▸ **DIRECTION**
From the entries below, copy every line that holds the word "picks".

▸ **INPUT ROWS**
▬▬▬

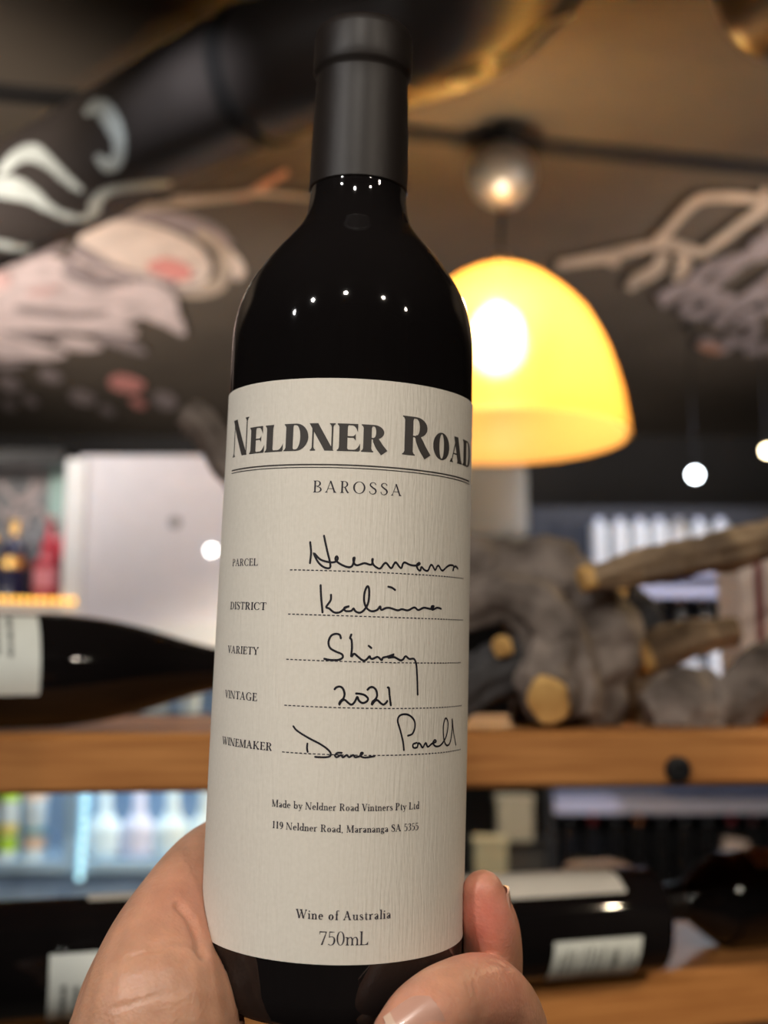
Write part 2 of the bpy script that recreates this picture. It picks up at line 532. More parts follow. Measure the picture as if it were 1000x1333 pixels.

▬▬▬

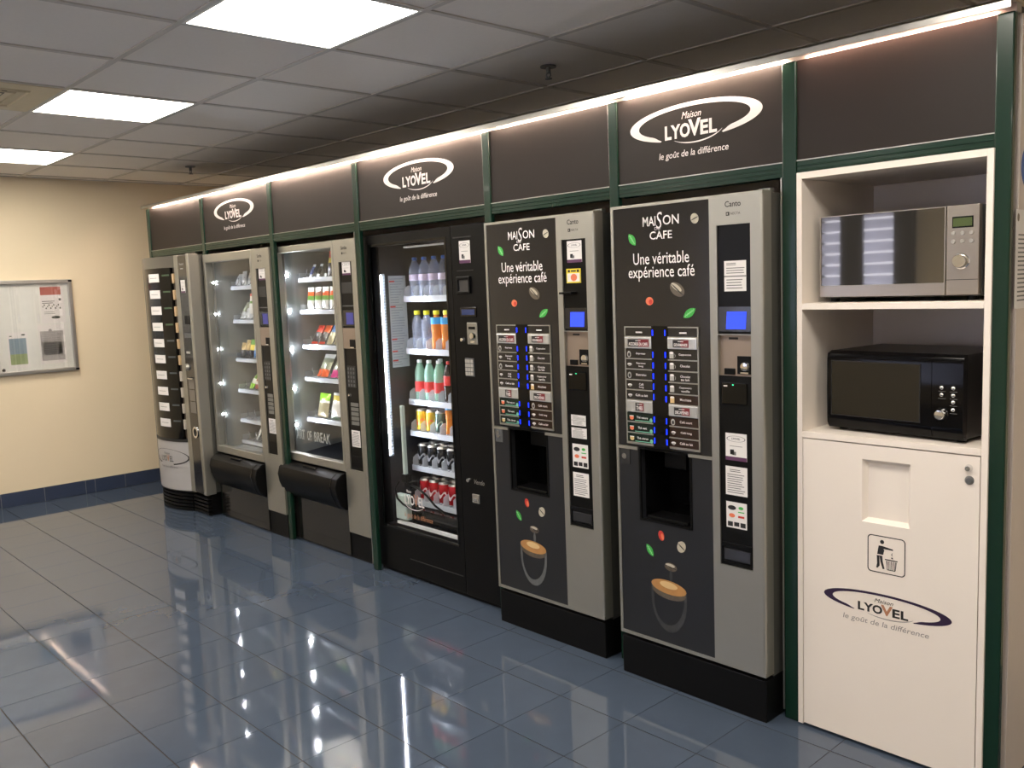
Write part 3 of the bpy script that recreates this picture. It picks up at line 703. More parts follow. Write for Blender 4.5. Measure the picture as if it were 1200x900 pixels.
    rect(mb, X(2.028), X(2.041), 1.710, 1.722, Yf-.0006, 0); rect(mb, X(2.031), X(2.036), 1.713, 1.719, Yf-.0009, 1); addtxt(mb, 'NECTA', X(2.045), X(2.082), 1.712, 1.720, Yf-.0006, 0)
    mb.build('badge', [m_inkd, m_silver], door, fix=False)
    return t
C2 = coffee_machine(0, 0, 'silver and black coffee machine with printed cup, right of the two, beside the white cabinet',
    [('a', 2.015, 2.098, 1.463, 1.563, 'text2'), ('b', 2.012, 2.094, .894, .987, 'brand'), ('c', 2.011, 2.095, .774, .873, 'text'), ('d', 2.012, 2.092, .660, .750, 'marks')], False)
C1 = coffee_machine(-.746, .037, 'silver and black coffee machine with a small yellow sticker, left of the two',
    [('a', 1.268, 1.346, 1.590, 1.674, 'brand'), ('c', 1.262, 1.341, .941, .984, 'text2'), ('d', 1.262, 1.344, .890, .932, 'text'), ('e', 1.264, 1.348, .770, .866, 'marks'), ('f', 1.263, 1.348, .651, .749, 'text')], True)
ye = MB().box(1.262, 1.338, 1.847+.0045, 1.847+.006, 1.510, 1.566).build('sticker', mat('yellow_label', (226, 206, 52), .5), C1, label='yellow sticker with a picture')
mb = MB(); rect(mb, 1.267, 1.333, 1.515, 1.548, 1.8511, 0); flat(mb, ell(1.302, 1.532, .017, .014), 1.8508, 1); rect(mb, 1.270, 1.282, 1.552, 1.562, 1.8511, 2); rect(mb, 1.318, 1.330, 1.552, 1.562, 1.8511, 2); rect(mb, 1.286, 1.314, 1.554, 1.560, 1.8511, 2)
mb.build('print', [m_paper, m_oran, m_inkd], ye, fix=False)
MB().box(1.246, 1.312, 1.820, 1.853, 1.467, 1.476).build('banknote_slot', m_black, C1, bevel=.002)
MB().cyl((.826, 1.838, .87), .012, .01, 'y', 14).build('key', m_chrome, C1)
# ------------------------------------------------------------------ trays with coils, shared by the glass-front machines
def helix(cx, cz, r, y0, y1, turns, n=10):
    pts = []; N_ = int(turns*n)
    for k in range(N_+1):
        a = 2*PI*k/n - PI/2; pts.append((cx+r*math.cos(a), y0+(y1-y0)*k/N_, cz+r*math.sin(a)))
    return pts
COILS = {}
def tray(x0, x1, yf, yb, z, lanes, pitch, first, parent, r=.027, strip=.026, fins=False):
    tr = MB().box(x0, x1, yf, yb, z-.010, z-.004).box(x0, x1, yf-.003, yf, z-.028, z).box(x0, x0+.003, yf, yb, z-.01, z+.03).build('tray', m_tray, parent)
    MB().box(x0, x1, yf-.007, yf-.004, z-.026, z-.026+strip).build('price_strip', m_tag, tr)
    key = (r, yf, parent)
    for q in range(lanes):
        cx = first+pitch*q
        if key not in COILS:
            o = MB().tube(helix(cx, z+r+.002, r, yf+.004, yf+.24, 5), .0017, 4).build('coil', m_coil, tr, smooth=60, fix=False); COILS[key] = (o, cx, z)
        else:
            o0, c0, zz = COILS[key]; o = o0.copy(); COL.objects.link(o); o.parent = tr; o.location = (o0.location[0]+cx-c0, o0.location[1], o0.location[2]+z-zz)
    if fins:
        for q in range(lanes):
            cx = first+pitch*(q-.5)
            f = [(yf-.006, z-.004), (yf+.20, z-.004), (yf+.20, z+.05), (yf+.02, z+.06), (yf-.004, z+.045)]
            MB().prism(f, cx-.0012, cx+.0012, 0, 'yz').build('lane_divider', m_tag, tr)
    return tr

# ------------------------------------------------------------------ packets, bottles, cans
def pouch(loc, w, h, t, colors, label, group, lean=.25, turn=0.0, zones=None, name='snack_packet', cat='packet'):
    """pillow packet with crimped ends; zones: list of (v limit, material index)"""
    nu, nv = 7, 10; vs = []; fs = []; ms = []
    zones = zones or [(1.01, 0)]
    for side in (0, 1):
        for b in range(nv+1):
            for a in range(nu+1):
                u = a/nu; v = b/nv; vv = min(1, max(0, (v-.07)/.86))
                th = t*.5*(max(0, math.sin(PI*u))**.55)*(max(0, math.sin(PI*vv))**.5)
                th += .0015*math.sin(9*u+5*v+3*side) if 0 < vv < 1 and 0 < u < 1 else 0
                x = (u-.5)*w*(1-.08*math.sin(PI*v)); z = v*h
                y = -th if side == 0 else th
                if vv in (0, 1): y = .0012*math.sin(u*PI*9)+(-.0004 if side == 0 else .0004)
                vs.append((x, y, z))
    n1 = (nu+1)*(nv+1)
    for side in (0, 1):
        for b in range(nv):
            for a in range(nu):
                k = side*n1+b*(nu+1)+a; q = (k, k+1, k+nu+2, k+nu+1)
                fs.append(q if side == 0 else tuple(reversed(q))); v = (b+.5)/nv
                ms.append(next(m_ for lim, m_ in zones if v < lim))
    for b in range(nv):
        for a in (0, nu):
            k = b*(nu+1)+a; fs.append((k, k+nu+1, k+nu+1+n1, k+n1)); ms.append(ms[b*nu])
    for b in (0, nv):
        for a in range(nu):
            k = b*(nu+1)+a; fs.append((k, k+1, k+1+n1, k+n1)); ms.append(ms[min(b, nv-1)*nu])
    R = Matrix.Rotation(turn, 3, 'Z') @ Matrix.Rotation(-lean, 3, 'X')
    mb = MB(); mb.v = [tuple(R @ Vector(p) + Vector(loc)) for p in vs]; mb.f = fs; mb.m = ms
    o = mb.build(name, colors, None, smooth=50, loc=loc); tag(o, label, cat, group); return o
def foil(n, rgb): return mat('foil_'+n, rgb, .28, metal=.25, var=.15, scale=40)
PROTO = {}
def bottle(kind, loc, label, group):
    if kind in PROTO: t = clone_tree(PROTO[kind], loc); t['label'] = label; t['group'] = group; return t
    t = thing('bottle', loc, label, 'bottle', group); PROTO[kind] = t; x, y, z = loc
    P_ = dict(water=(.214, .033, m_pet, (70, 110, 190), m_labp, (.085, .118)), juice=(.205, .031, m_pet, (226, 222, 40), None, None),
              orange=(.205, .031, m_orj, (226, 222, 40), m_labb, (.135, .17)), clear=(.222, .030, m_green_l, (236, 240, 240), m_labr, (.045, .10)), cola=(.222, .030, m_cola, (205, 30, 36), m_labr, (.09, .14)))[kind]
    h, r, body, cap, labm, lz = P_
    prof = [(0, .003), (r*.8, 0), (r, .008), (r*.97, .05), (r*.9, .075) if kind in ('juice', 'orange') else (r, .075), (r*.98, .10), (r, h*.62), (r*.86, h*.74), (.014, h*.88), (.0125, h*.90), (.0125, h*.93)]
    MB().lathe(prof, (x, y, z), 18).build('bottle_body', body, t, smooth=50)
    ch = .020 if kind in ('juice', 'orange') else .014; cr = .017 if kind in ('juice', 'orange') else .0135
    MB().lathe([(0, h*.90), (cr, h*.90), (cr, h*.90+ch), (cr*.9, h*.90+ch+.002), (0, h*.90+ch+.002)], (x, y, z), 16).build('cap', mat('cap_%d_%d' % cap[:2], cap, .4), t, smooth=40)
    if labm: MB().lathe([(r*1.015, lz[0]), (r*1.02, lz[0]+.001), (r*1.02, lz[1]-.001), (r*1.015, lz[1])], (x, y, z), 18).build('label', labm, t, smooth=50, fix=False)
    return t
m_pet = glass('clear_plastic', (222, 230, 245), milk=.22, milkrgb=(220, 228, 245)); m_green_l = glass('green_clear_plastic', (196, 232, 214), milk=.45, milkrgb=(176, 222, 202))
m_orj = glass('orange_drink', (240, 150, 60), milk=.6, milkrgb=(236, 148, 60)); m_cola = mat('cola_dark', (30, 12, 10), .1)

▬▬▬

▸ **FULL ANSWER**
Write part 2 of the bpy script that recreates this picture. It picks up at line 532. More parts follow. Measure the picture as if it were 1000x1333 pixels.
Write part 3 of the bpy script that recreates this picture. It picks up at line 703. More parts follow. Write for Blender 4.5. Measure the picture as if it were 1200x900 pixels.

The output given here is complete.